[START OF Provided material]

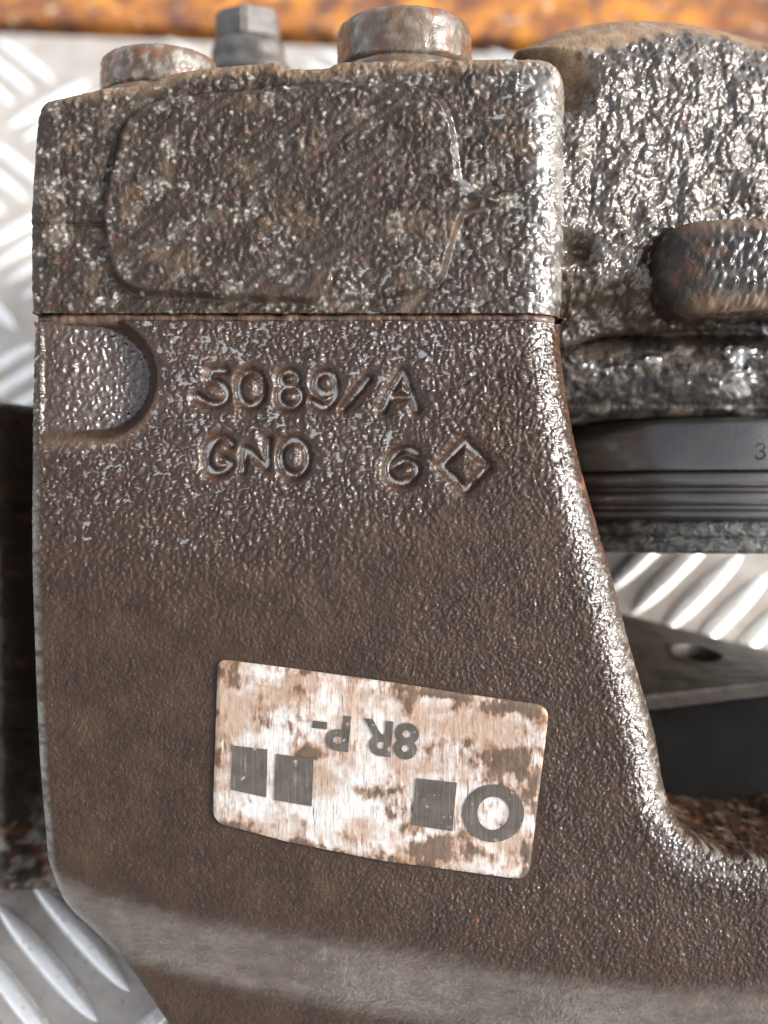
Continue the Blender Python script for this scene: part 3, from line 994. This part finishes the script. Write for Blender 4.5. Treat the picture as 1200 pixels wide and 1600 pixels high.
def box(name, lo, hi, mat, parent, bev=6):
    bm = bmesh.new(); bmesh.ops.create_cube(bm, size=1)
    for v_ in bm.verts:
        v_.co = [((lo[i] + hi[i]) / 2 + v_.co[i] * (hi[i] - lo[i]) - BASE[i]) * S for i in range(3)]
    bmesh.ops.bevel(bm, geom=bm.edges[:], offset=bev * S, segments=2, affect='EDGES')
    me_ = bpy.data.meshes.new(name); bm.to_mesh(me_); bm.free(); me_.materials.append(mat)
    return obj(name, me_, parent)


box('recess_shade_block', (330, -560, -560), (900, U(0, 1085, -350)[1], -430), M_RECESS_SHADE, root)  # added block, black where the recess below the lug is in shade

# --- the part of the housing that shows at the left -------------------------------
side_out = spline(UP([(-170, 640), (-60, 632), (20, 630), (90, 628), (240, 640), (260, 1000), (260, 1500), (205, 1512), (150, 1468), (120, 1448), (70, 1418), (30, 1398), (0, 1386), (-170, 1330)], -280), 6)


def h_side(x, y, d):
    px = x / 1.13 + 600; py = 800 - y / 1.13
    f1, f2, cid = worley(x / 15, y / 15, 121)
    R = 40
    t = np.clip(d / R, 0, 1)
    z = -235 - R * (1 - np.sqrt(np.maximum(1 - (1 - t) ** 2, 0))) + 3.5 * sm(.7, .1, f1) * cid + 8 * fbm(x / 50, y / 50, 122)
    z -= 90 * sm(0, 46, px + 6 * fbm(x / 60, y / 60, 123) + 10 * sm(1000, 700, py) - 8)
    z -= 30 * np.exp(-((py - 790) / 14) ** 2)
    z = np.maximum(z, floor_z(y) + 25)
    g = sm(1240, 1320, py)
    return z, dict(dust=np.clip(.7 * g * sm(-.1, .4, fbm(x / 22, y / 22, 124)), 0, 1), tan=.1 + 0 * x, rust=.5 * sm(.3, .5, fbm(x / 30, y / 30, 125) + .2 * g), wet=.35 * sm(.1, .4, fbm(x / 30, y / 30, 126)) * sm(900, 700, py))


relief('side_housing', side_out, 3.2, h_side, -900, M_GREASE, root, label='dark greasy housing showing past the left edge')
box('rear_body', (-310, 0, -945), (820, 850, -545), M_GREASE, root, 20)

# --- bolts ------------------------------------------------------------------------


def prof_fill(p, st=5.0):
    out = []
    for (a, b), (c, d_) in zip(p[:-1], p[1:]):
        k = max(1, int(math.hypot(c - a, d_ - b) / st))
        for i in range(k):
            out.append((a + (c - a) * i / k, b + (d_ - b) * i / k))
    out.append(p[-1])
    return out


def bolt_attrs(seed, dusty):
    return dict(dust=lambda V, A, R, Y: np.clip(dusty * sm(-.05, .35, fbm(A * 5, Y / 24, seed)), 0, 1),
                rust=lambda V, A, R, Y: np.clip(.7 * sm(.12, .4, fbm(A * 4 + 9, Y / 30, seed + 1)), 0, 1),
                tan=lambda V, A, R, Y: .12 + .25 * fbm(A * 3, Y / 50, seed + 2),
                wet=lambda V, A, R, Y: .8 * sm(-.2, .2, fbm(A * 6, Y / 20, seed + 3)))


def cap_bolt(cx, cz, r, y0, y1, seed, dusty, label):
    rt = bpy.data.objects.new('cap_bolt', None)
    COL.objects.link(rt); rt.parent = root
    h = y1 - y0
    hd = lathe('bolt_head', prof_fill([(y0 + h * .22, r - 8), (y0 + h * .27, r - 1), (y0 + h * .34, r), (y1 - 16, r - 1), (y1 - 7, r - 4), (y1 - 2, r - 10), (y1, r - 18), (y1, r * .55)]), cx, cz, M_BOLT, rt, n=140,
          dent=1.8, seed=seed, attrs=bolt_attrs(seed, dusty))
    lathe('bolt_collar', prof_fill([(y0 - 12, r + 4), (y0 + 4, r + 5), (y0 + h * .16, r + 3), (y0 + h * .22, r - 2), (y0 + h * .24, r - 12)]), cx, cz, M_BOLT, rt, n=140,
          dent=1.5, seed=seed + 7, attrs=bolt_attrs(seed + 7, dusty * .5))
    rt['label'] = label
    return rt


cap_bolt(34, -132, 112, 704, 806, 11, .25, 'wide round bolt head on top of the block')
cap_bolt(-389, -220, 102, 696, 781, 31, .8, 'dusty round bolt head at the upper left')

hx, hz = -286, -700
hexb = bpy.data.objects.new('hex_bolt', None)
COL.objects.link(hexb); hexb.parent = root
hexb['label'] = 'grey hexagon bolt standing behind the block'
lathe('washer', prof_fill([(900, 70), (908, 94), (918, 99), (930, 92), (946, 79), (970, 77), (984, 72), (988, 60)]), hx, hz, M_ZINC, hexb, n=80)
lathe('shank', prof_fill([(840, 52), (940, 52)]), hx, hz, M_ZINC, hexb, n=60)
bm = bmesh.new()
ra = 74
ringb = [bm.verts.new((hx + ra * math.cos(math.radians(60 * k + 31)), 984, hz + ra * math.sin(math.radians(60 * k + 31)))) for k in range(6)]
f = bm.faces.new(ringb)
r_ = bmesh.ops.extrude_face_region(bm, geom=[f])
for v_ in r_['geom']:
    if isinstance(v_, bmesh.types.BMVert):
        v_.co.y = 1046
bmesh.ops.recalc_face_normals(bm, faces=bm.faces)
bmesh.ops.bevel(bm, geom=bm.edges[:], offset=6, segments=3, affect='EDGES')
for v_ in bm.verts:
    v_.co = [(v_.co[i] - BASE[i]) * S for i in range(3)]
me = bpy.data.meshes.new('hex_head'); bm.to_mesh(me); bm.free(); me.materials.append(M_ZINC)
obj('hex_head', me, hexb)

[END OF Provided material]

Your task: Restate only the lines running from the start of the material above through the line containing "1330)], -280), 6)", ends included. No pictures.

Result:
Continue the Blender Python script for this scene: part 3, from line 994. This part finishes the script. Write for Blender 4.5. Treat the picture as 1200 pixels wide and 1600 pixels high.
def box(name, lo, hi, mat, parent, bev=6):
    bm = bmesh.new(); bmesh.ops.create_cube(bm, size=1)
    for v_ in bm.verts:
        v_.co = [((lo[i] + hi[i]) / 2 + v_.co[i] * (hi[i] - lo[i]) - BASE[i]) * S for i in range(3)]
    bmesh.ops.bevel(bm, geom=bm.edges[:], offset=bev * S, segments=2, affect='EDGES')
    me_ = bpy.data.meshes.new(name); bm.to_mesh(me_); bm.free(); me_.materials.append(mat)
    return obj(name, me_, parent)


box('recess_shade_block', (330, -560, -560), (900, U(0, 1085, -350)[1], -430), M_RECESS_SHADE, root)  # added block, black where the recess below the lug is in shade

# --- the part of the housing that shows at the left -------------------------------
side_out = spline(UP([(-170, 640), (-60, 632), (20, 630), (90, 628), (240, 640), (260, 1000), (260, 1500), (205, 1512), (150, 1468), (120, 1448), (70, 1418), (30, 1398), (0, 1386), (-170, 1330)], -280), 6)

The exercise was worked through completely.